The second fable is of the raped and mutilated Philomela, transformed into a nightingale, who represented the "affluence" of ancient literature (88). Keilen explores how, for Shakespeare and his contemporaries, this figure also represented the promise of a new kind of vernacular writing, which is conceived, paradoxically, as "older than the ancients" (89–90), deriving ultimately from savage nature. This reworking of the myth is made possible by Ovid, for whom Tereus and Philomela are also figures of the Roman writer subjected to Hellenistic influence. The Ovidian telling of this fable informs one familiar reading of Shakespeare's Titus Andronicus, which establishes that violence is the "precondition of writing," as the playwright takes possession of his Roman sources. Keilen argues, however, that this play rather recasts English writers "as the fortunate victims of a Roman conquest" (92–93), and he uncovers in this play and in Shakespeare's Sonnet 23, the reworking of eloquence as silence and writing (129). The third and final fable concerns Circe, and Keilen examines how Milton calls upon this in Comus to reflect on the dangerous seduction of late Elizabethan writing, and then considers how Milton explores the possibility of a new writing for which there is yet no fable.
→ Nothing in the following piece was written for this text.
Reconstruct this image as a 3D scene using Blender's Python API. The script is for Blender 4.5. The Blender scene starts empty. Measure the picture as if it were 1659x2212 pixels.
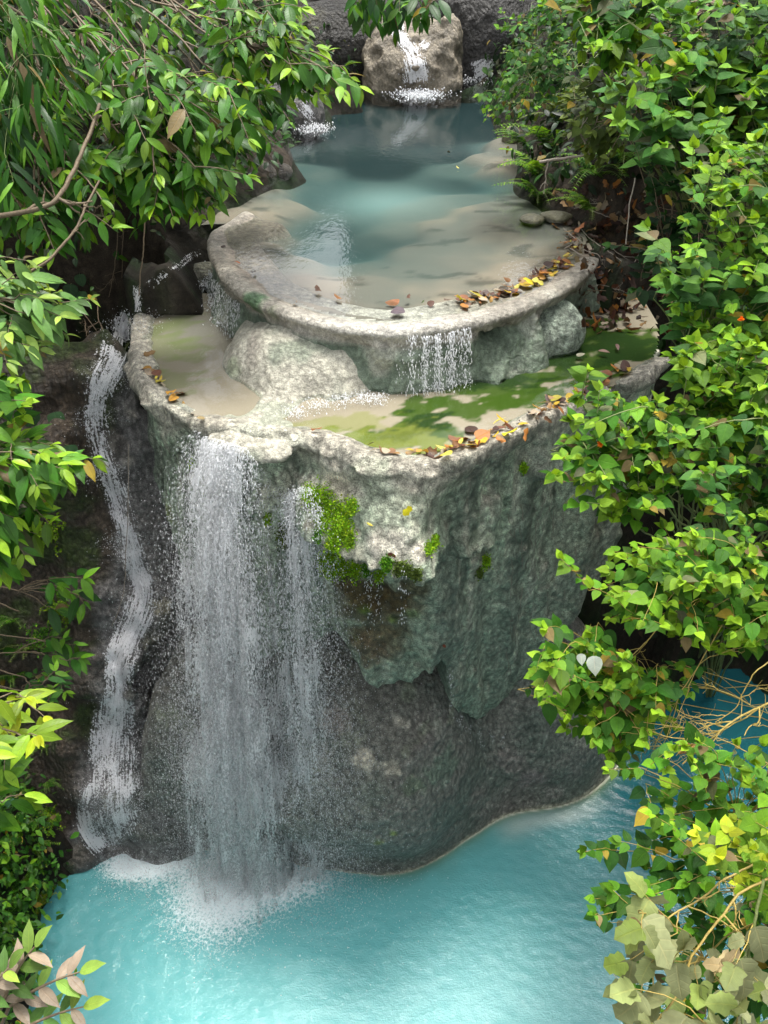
import bpy, math, numpy as np
from mathutils import Vector
from mathutils.bvhtree import BVHTree

RNG = np.random.default_rng(11)
f4 = np.float32
scene = bpy.context.scene
COL = scene.collection

# ------------------------------------------------------------------ camera
FPX, CX, CY = 1800.0, 829.5, 1106.0
PITCH = math.radians(38.0)
CAMZ = 13.8
CP, SP = math.cos(PITCH), math.sin(PITCH)
FWD = np.array([0, CP, -SP]); UPV = np.array([0, SP, CP]); RGT = np.array([1.0, 0, 0])
CAM = np.array([0, 0, CAMZ])


def ray(px, py):
    a = (np.asarray(px, float) - CX) / FPX
    b = (np.asarray(py, float) - CY) / FPX
    return a[..., None] * RGT - b[..., None] * UPV + FWD


def at_z(px, py, z):
    d = ray(px, py)
    return CAM + d * ((z - CAMZ) / d[..., 2])[..., None]


def at_d(px, py, depth):
    return CAM + ray(px, py) * np.asarray(depth, float)[..., None]


def proj(P):
    q = np.asarray(P) - CAM
    zc = q @ FWD
    return CX + FPX * (q @ RGT) / zc, CY - FPX * (q @ UPV) / zc, zc


cam_data = bpy.data.cameras.new("camera")
cam = bpy.data.objects.new("camera", cam_data)
COL.objects.link(cam)
cam.location = (0, 0, CAMZ)
cam.rotation_euler = (math.pi / 2 - PITCH, 0, 0)
cam_data.sensor_fit = 'VERTICAL'
cam_data.angle = 2 * math.atan(CY / FPX)
cam_data.clip_end = 500
scene.camera = cam

# ------------------------------------------------------------------ helpers
TAB = RNG.random((64, 64, 64)).astype(f4) * 2 - 1


def vnoise(P):
    P = np.asarray(P, f4)
    fl = np.floor(P)
    i = fl.astype(np.int32) & 63
    t = P - fl
    t = t * t * (3 - 2 * t)
    j = (i + 1) & 63
    x0, y0, z0 = i[..., 0], i[..., 1], i[..., 2]
    x1, y1, z1 = j[..., 0], j[..., 1], j[..., 2]
    tx, ty, tz = t[..., 0], t[..., 1], t[..., 2]
    c00 = TAB[x0, y0, z0] * (1 - tx) + TAB[x1, y0, z0] * tx
    c10 = TAB[x0, y1, z0] * (1 - tx) + TAB[x1, y1, z0] * tx
    c01 = TAB[x0, y0, z1] * (1 - tx) + TAB[x1, y0, z1] * tx
    c11 = TAB[x0, y1, z1] * (1 - tx) + TAB[x1, y1, z1] * tx
    a = c00 * (1 - ty) + c10 * ty
    b = c01 * (1 - ty) + c11 * ty
    return a * (1 - tz) + b * tz


def fbm(P, scale, octv=3, gain=0.5, off=0.0):
    P = np.asarray(P, f4) * f4(scale) + f4(off)
    s, a, tot = 0, 1.0, 0
    for k in range(octv):
        s = s + a * vnoise(P * f4(2 ** k) + f4(17.3 * k))
        tot += a
        a *= gain
    return s / tot


def sstep(x, a, b):
    t = np.clip((np.asarray(x) - a) / (b - a), 0, 1)
    return t * t * (3 - 2 * t)


def smin(a, b, k):
    h = np.maximum(k - np.abs(a - b), 0) / k
    return np.minimum(a, b) - h * h * k * 0.25


def smax(a, b, k):
    return -smin(-a, -b, k)


def norm(v):
    return v / np.maximum(np.linalg.norm(v, axis=-1, keepdims=True), 1e-9)


def mesh_obj(name, V, faces, mat=None, parent=None, smooth=True, cols=None, uv=None, floats=None):
    me = bpy.data.meshes.new(name)
    V = np.asarray(V, f4)
    me.vertices.add(len(V))
    me.vertices.foreach_set('co', V.ravel())
    if not isinstance(faces, (list, tuple)):
        faces = [faces]
    faces = [np.asarray(q, np.int32) for q in faces if len(q)]
    li = np.concatenate([q.ravel() for q in faces])
    st, base = [], 0
    for q in faces:
        st.append(base + np.arange(len(q)) * q.shape[1])
        base += q.size
    st = np.concatenate(st).astype(np.int32)
    me.loops.add(len(li))
    me.loops.foreach_set('vertex_index', li)
    me.polygons.add(len(st))
    me.polygons.foreach_set('loop_start', st)
    me.update(calc_edges=True)
    if smooth:
        me.polygons.foreach_set('use_smooth', np.ones(len(st), bool))
    if cols is not None:
        a = me.color_attributes.new('col', 'FLOAT_COLOR', 'POINT')
        c = np.ones((len(V), 4), f4)
        c[:, :3] = cols
        a.data.foreach_set('color', c.ravel())
    if uv is not None:
        l = me.uv_layers.new(name='uv')
        l.data.foreach_set('uv', np.asarray(uv, f4)[li].ravel())
    for k, v in (floats or {}).items():
        a = me.attributes.new(k, 'FLOAT', 'POINT')
        a.data.foreach_set('value', np.asarray(v, f4))
    me.update()
    o = bpy.data.objects.new(name, me)
    COL.objects.link(o)
    if mat:
        me.materials.append(mat)
    if parent:
        o.parent = parent
        o.matrix_parent_inverse = parent.matrix_basis.inverted()
    return o


def tag(o, label=None, cat=None, group=None, kind=None):
    if label: o['label'] = label
    if cat: o['category'] = cat
    if group: o['group'] = group
    if kind: o['kind'] = kind
    return o


def thing(name, label, cat, loc=(0, 0, 0), group=None):
    o = bpy.data.objects.new(name, None)
    COL.objects.link(o)
    o.location = Vector([float(c) for c in loc])
    o.empty_display_size = 0.1
    return tag(o, label, cat, group)


def surface_nets(fn, lo, hi, h, noise=None, band=0.4):
    lo = np.array(lo, float); hi = np.array(hi, float)
    n = np.ceil((hi - lo) / h).astype(int) + 1
    ax = [lo[k] + h * np.arange(n[k]) for k in range(3)]
    X, Y, Z = np.meshgrid(*[a.astype(f4) for a in ax], indexing='ij')
    Fd = fn(X, Y, Z).astype(f4)
    if noise is not None:
        m = np.abs(Fd) < band
        P = np.stack([X[m], Y[m], Z[m]], -1)
        Fd[m] += noise(P)
    del X, Y, Z
    S = Fd < 0
    nx, ny, nz = n - 1
    cnt = np.zeros((nx, ny, nz), np.int8)
    for a in (0, 1):
        for b in (0, 1):
            for c in (0, 1):
                cnt += S[a:nx + a, b:ny + b, c:nz + c]
    act = np.argwhere((cnt > 0) & (cnt < 8))
    idx = np.full((nx, ny, nz), -1, np.int32)
    idx[act[:, 0], act[:, 1], act[:, 2]] = np.arange(len(act))
    acc = np.zeros((len(act), 3)); num = np.zeros(len(act))
    cor = [(a, b, c) for a in (0, 1) for b in (0, 1) for c in (0, 1)]
    for p in cor:
        for k in range(3):
            if p[k]: continue
            q = list(p); q[k] = 1
            fp = Fd[act[:, 0] + p[0], act[:, 1] + p[1], act[:, 2] + p[2]]
            fq = Fd[act[:, 0] + q[0], act[:, 1] + q[1], act[:, 2] + q[2]]
            cr = (fp < 0) != (fq < 0)
            t = fp / np.where(cr, fp - fq, 1)
            pt = np.tile(np.array(p, float), (len(act), 1)); pt[:, k] = t
            acc[cr] += pt[cr]; num[cr] += 1
    V = lo + h * (act + acc / num[:, None])
    quads = []
    for k in range(3):
        u, v = [(1, 2), (2, 0), (0, 1)][k]
        sl0 = [slice(1, n[i] - 1) for i in range(3)]; sl1 = list(sl0)
        sl0[k] = slice(0, n[k] - 1); sl1[k] = slice(1, n[k])
        a, b = S[tuple(sl0)], S[tuple(sl1)]
        off = np.ones(3, int); off[k] = 0
        for flip in (0, 1):
            e = np.argwhere((a & ~b) if not flip else (~a & b)) + off
            if not len(e): continue
            du = np.zeros(3, int); du[u] = 1
            dv = np.zeros(3, int); dv[v] = 1
            cs = [e - du - dv, e - dv, e, e - du]
            q = np.stack([idx[c[:, 0], c[:, 1], c[:, 2]] for c in cs], 1)
            if flip: q = q[:, ::-1]
            quads.append(q)
    Q = np.concatenate(quads)
    Q = Q[(Q >= 0).all(1)]
    return V, Q


def vnormals(V, Q):
    nrm = np.zeros_like(V)
    a, b, c, d = (V[Q[:, i]] for i in range(4))
    fn = np.cross(c - a, d - b)
    for i in range(4):
        np.add.at(nrm, Q[:, i], fn)
    return norm(nrm)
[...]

This is a rich study which repays rereading. Despite his commitment to recovering the literariness of English Renaissance writing, Keilen is not neglectful of the intellectual context from which it emerged, and his conception of what counts as literature is broad. In addition to Shakespeare and Milton, he discusses a range of texts and authors who do not usually appear in the canon, among them Whitney, Peacham, and Camden. This book is full of elegantly posed questions [End Page 302] and suggestive leads. The most important of these, I think, is his questioning of whether we might regard the relation of English imitators to their classical sources as "postcolonial" (78). Yet this is a project of literary recovery, and there is a lack of interest in exploring the implications of this perceived relation. A recent study which does so, and which compares with and supplements this book in interesting ways, is Neil Rhodes's, Shakespeare and the Origins of English (2004). Exploring the implications of this matters more than Keilen might allow, since the redefinition of England's relationship with ancient and modern Rome coincides with what is generally recognized as the beginning of the English imperial project. A study a little less interested in establishing the autonomy of the literary text would have a lot more to say about this.